Thursday, August 24, 2006

August 24

On 24 August in the year 79, the Roman naturalist and philosopher Pliny the Elder died along with tens of thousands of the less accomplished during the eruption of Mt. Vesuvius, which buried Pompeii and Herculaneum and destroyed several other nearby towns. The victims -- several thousand of whom have since been unearthed -- were flattened under buildings, asphyxiated by sulfur and other gases, or entombed by material disgorged from the earth in the pyroclastic surge. Serving at the time as praefect of a nearby Roman fleet, Pliny the Elder had brought several galleys to the town of Stabiae on an ill-advised rescue mission, driven at least in part by his curiosity to see what the eruption looked like at close hand. As his nephew (the imaginatively named Pliny the Younger) recounted several years later to the historian Tacitus, the eruption was indeed spectacular:
[A] deeper darkness prevailed than in the thickest night; which however was in some degree alleviated by torches and other lights of various kinds. [My uncle and his companions] thought proper to go farther down upon the shore to see if they might safely put out to sea, but found the waves still running extremely high, and boisterous. There my uncle, laying himself down upon a sail cloth, which was spread for him, called twice for some cold water, which he drank, when immediately the flames, preceded by a strong whiff of sulphur, dispersed the rest of the party, and obliged him to rise. He raised himself up with the assistance of two of his servants, and instantly fell down dead; suffocated, as I conjecture, by some gross and noxious vapor, having always had a weak throat, which was often inflamed. As soon as it was light again, which was not till the third day after this melancholy accident, his body was found entire, and without any marks of violence upon it, in the dress in which he fell, and looking more like a man asleep than dead.

His nephew’s conjecture to the contrary, the author of Naturalis Historia quite likely expired of a heart attack or stroke, a fate that would explain why his companions were unharmed by the alleged “gross and noxious vapor.”

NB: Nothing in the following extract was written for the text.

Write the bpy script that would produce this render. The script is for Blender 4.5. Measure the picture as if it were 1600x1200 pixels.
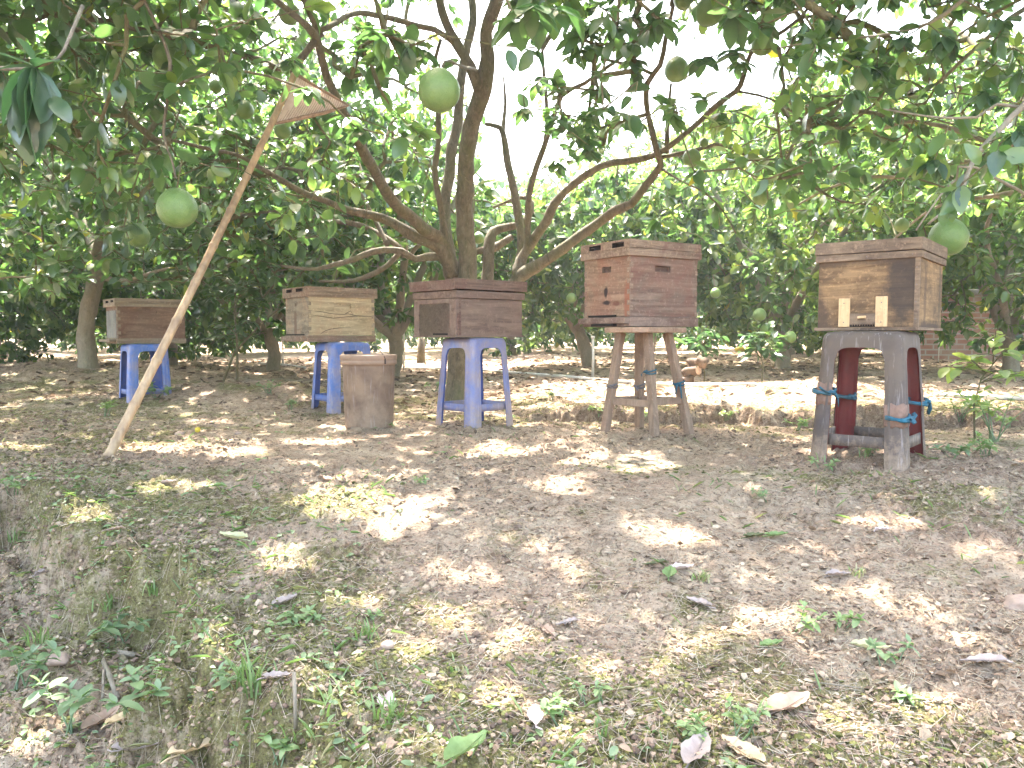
import bpy, bmesh, math, random
import numpy as np
from mathutils import Vector, Matrix, noise as mnoise
R = math.radians
random.seed(7)
rng = np.random.default_rng(11)
for o in list(bpy.data.objects): bpy.data.objects.remove(o)
S = bpy.context.scene
COL = S.collection

# ------------------------------------------------------------ camera / light / exposure
F = 1232.0; PITCH = R(3.485); CZ = 0.48
cd = bpy.data.cameras.new('camera'); cam = bpy.data.objects.new('camera', cd); COL.objects.link(cam)
cam.location = (0, 0, CZ); cam.rotation_euler = (R(90) - PITCH, 0, 0)
cd.sensor_fit = 'HORIZONTAL'; cd.sensor_width = 36; cd.lens = F / 1600 * 36
cd.clip_start = 0.05; cd.clip_end = 400
S.camera = cam
SUN_EL, SUN_AZ = 60.0, -22.0           # azimuth measured from +Y, positive towards +X
SD = np.array([math.sin(R(SUN_AZ)) * math.cos(R(SUN_EL)), math.cos(R(SUN_AZ)) * math.cos(R(SUN_EL)), math.sin(R(SUN_EL))])
W = bpy.data.worlds.new('World'); S.world = W; W.use_nodes = True
nt = W.node_tree; nt.nodes.clear()
wo = nt.nodes.new('ShaderNodeOutputWorld'); bg = nt.nodes.new('ShaderNodeBackground'); sk = nt.nodes.new('ShaderNodeTexSky')
sk.sky_type = 'NISHITA'; sk.sun_disc = False; sk.sun_elevation = R(SUN_EL); sk.sun_rotation = R(SUN_AZ)
sk.air_density = 1.0; sk.dust_density = 4.0; sk.ozone_density = 1.0
bg.inputs['Strength'].default_value = 0.15
tint_ = nt.nodes.new('ShaderNodeMix'); tint_.data_type = 'RGBA'; tint_.blend_type = 'MULTIPLY'; tint_.inputs[0].default_value = 1; tint_.inputs[7].default_value = (1.08, 1.0, .88, 1)   # warm tint over the sky light, in place of white balance
nt.links.new(sk.outputs[0], tint_.inputs[6]); nt.links.new(tint_.outputs[2], bg.inputs[0]); nt.links.new(bg.outputs[0], wo.inputs[0])
sl = bpy.data.lights.new('sun', 'SUN'); sun = bpy.data.objects.new('sun', sl); COL.objects.link(sun)
sl.energy = 2.7; sl.angle = R(0.8); sl.color = (1, 0.95, 0.87)
sun.rotation_euler = Vector(tuple(SD)).to_track_quat('Z', 'Y').to_euler()
S.view_settings.view_transform = 'Standard'; S.view_settings.look = 'None'
S.view_settings.gamma = 1; S.view_settings.use_curve_mapping = False
S.view_settings.exposure = 3.78
S.render.engine = 'CYCLES'
S.cycles.max_bounces = 7; S.cycles.diffuse_bounces = 4; S.cycles.glossy_bounces = 3; S.cycles.transmission_bounces = 4
S.cycles.transparent_max_bounces = 4; S.cycles.caustics_reflective = False; S.cycles.caustics_refractive = False
S.cycles.use_denoising = True
S.cycles.sample_clamp_indirect = 6

# ------------------------------------------------------------ pixel <-> world
CT, ST = math.cos(PITCH), math.sin(PITCH)
def P(px, py, Y):
    """world point at forward distance Y seen at photograph pixel px, py"""
    x = (px - 800) / F; v = -(py - 600) / F
    d = np.array([x, CT + v * ST, -ST + v * CT])
    return np.array([0, 0, CZ]) + d * (Y / d[1])
def proj(p):
    q = np.asarray(p, float) - np.array([0, 0, CZ])
    fw = q[..., 1] * CT - q[..., 2] * ST; up = q[..., 1] * ST + q[..., 2] * CT
    fw = np.where(fw < 0.05, 0.05, fw)
    return 800 + F * q[..., 0] / fw, 600 - F * up / fw

# ------------------------------------------------------------ noise
def _h(ix, iy, s):
    n = (ix.astype(np.int64) * 374761393 + iy.astype(np.int64) * 668265263 + s * 974711) & 0xffffffff
    n = ((n ^ (n >> 13)) * 1274126177) & 0xffffffff
    n = (n ^ (n >> 16)) & 0xffffff
    return n / float(0xffffff)
def vn(x, y, s=0):
    ix = np.floor(x); iy = np.floor(y); fx = x - ix; fy = y - iy
    fx = fx * fx * (3 - 2 * fx); fy = fy * fy * (3 - 2 * fy)
    a = _h(ix, iy, s); b = _h(ix + 1, iy, s); c = _h(ix, iy + 1, s); d = _h(ix + 1, iy + 1, s)
    return (a * (1 - fx) + b * fx) * (1 - fy) + (c * (1 - fx) + d * fx) * fy
def fbm(x, y, s=0, o=4):
    t = 0; a = 0.5; n = 0
    for i in range(o):
        t = t + a * vn(x, y, s + i * 17); n += a; a *= 0.5; x = x * 2.03 + 3.1; y = y * 2.03 + 1.7
    return t / n
def ss(t):
    t = np.clip(t, 0, 1); return t * t * (3 - 2 * t)

# ------------------------------------------------------------ terrain
EX = [-6, -3, -1.9, -1.42, -.95, -.64, -.43, -.2, .1, .6, 3, 8]
EY = [4.3, 3.5, 2.9, 2.42, 1.9, 1.52, 1.34, 1.2, 1.08, .85, .5, .3]
def ground(x, y):
    x = np.asarray(x, float); y = np.asarray(y, float)
    wx = x + (fbm(x * 2.3, y * 2.3, 5) - .5) * .5; wy = y + (fbm(x * 2.3, y * 2.3, 9) - .5) * .35
    z = -.12 * ss((2.5 - y) / 1.5)
    e = np.interp(wx, EX, EY)
    wy = wy + (fbm(x * 9, y * 9, 7, 4) - .5) * .22
    z = z - .18 * ss((e - wy) / .19) * (1 - .55 * ss((x + .1) / .9)) - .04 * ss((e - .3 - wy) / .3)
    z = z + .10 * ss((-1.05 - x) / .3) * ss((1.25 - y + .25 * (x + 1)) / .2)      # far side of the ditch, bottom left
    yb = 4.62 - .12 * (x - 1) + (fbm(x * 1.6, x * 0 + 3, 21) - .5) * .4 + (fbm(x * 9, y * 6, 22, 4) - .5) * .3
    rt = ss((x + .15) / .5)
    z = z + (.032 + .04 * vn(x * 4, y * 4, 23)) * ss((y - yb) / .10) * rt
    z = z - .05 * ss((y - yb + .32) / .2) * (1 - ss((y - yb) / .03)) * rt
    z = z + .15 * np.exp(-((x + 1.95) / .95) ** 2 - ((y - 5.75) / .5) ** 2)
    z = z + .20 * np.exp(-((x + 4.3) / 1.7) ** 2 - ((y - 7.6) / 1.0) ** 2)
    z = z + .12 * np.exp(-((x - 2.1) / .6) ** 2 - ((y - 5.6) / .35) ** 2)
    z = z + .042 * np.exp(-((x - 1.45) / .5) ** 2 - ((y - 2.85) / .42) ** 2)
    z = z + .06 * ss((y - 6.5) / 3) + .10 * ss((y - 9) / 3) * fbm(x * .7, y * .7, 31)
    z = z + (fbm(x * 1.3, y * 1.3, 1) - .5) * .05
    near = ss((9 - y) / 5)
    bk = rt * np.exp(-((y - yb - .02) / .13) ** 2)
    z = z + bk * ((fbm(x * 24, y * 24, 24, 4) - .5) * .07 + (vn(x * 11, y * 11, 25) - .5) * .04)
    dm = ss((fbm(x * 2.2, y * 2.2, 40) - .45) * 6)
    z = z + (fbm(x * 7, y * 7, 2, 4) - .5) * (.022 + .016 * dm)
    ed = ss((e + .25 - wy) / .3)
    cl = fbm(x * 26, y * 26, 3, 4)
    z = z + near * (cl - .5) * (.012 + .020 * dm + .030 * ed) + near * (fbm(x * 14, y * 14, 13, 3) - .5) * .05 * ed
    c2 = np.abs(fbm(x * 13, y * 13, 8, 4) - .5) * 2
    z = z - near * (1 - ss(c2 * 5)) * (.004 + .010 * ed + .006 * dm)
    z = z + near * (fbm(x * 75, y * 75, 4, 3) - .5) * (.010 + .010 * dm + .014 * ed)
    return z
def gz(x, y): return float(ground(np.array([x]), np.array([y]))[0])
def G(px, py):
    x = (px - 800) / F; v = -(py - 600) / F
    d = np.array([x, CT + v * ST, -ST + v * CT]); d /= d[1]
    ys = np.concatenate([np.linspace(.5, 12, 1600), np.linspace(12, 60, 800)])
    pts = np.array([0, 0, CZ]) + ys[:, None] * d
    g = ground(pts[:, 0], pts[:, 1]); k = np.argmax(pts[:, 2] < g)
    if not (pts[:, 2] < g).any(): k = len(ys) - 1
    p = pts[k]; return np.array([p[0], p[1], g[k]])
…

As he toppled over dead, is quite unlikely that Pliny the Elder had sufficient time to proceed through the five stages of dying elaborated by Elizabeth Kübler-Ross. As for Kübler-Ross herself, the New Age ideologue of death had plenty of time to ponder her own mortality after a volley of strokes left her partially paralyzed in 1995. By then, her reputation had been ruined by nearly two decades of increasingly bizarre pronouncements about the afterlife, including a period in which she claimed to be spending much of her time with four ghosts named Salem, Ankh, Mario and Willie. Living out her final years in Arizona, Kübler-Ross was wracked with seizures caused (pathetically enough) by exposure to sunlight. She was eventually reduced to spending her days in a darkened room, watching television with the sound turned off. By 2002, the embittered psychiatrist insisted that she was ready for death; she was visibly irritated, however, that God (whom she described as a “procrastinator”) would not allow her to pass along to what she inanely described as “the final stage of growth.” At last receiving her wish, Kübler-Ross died on this date two years ago.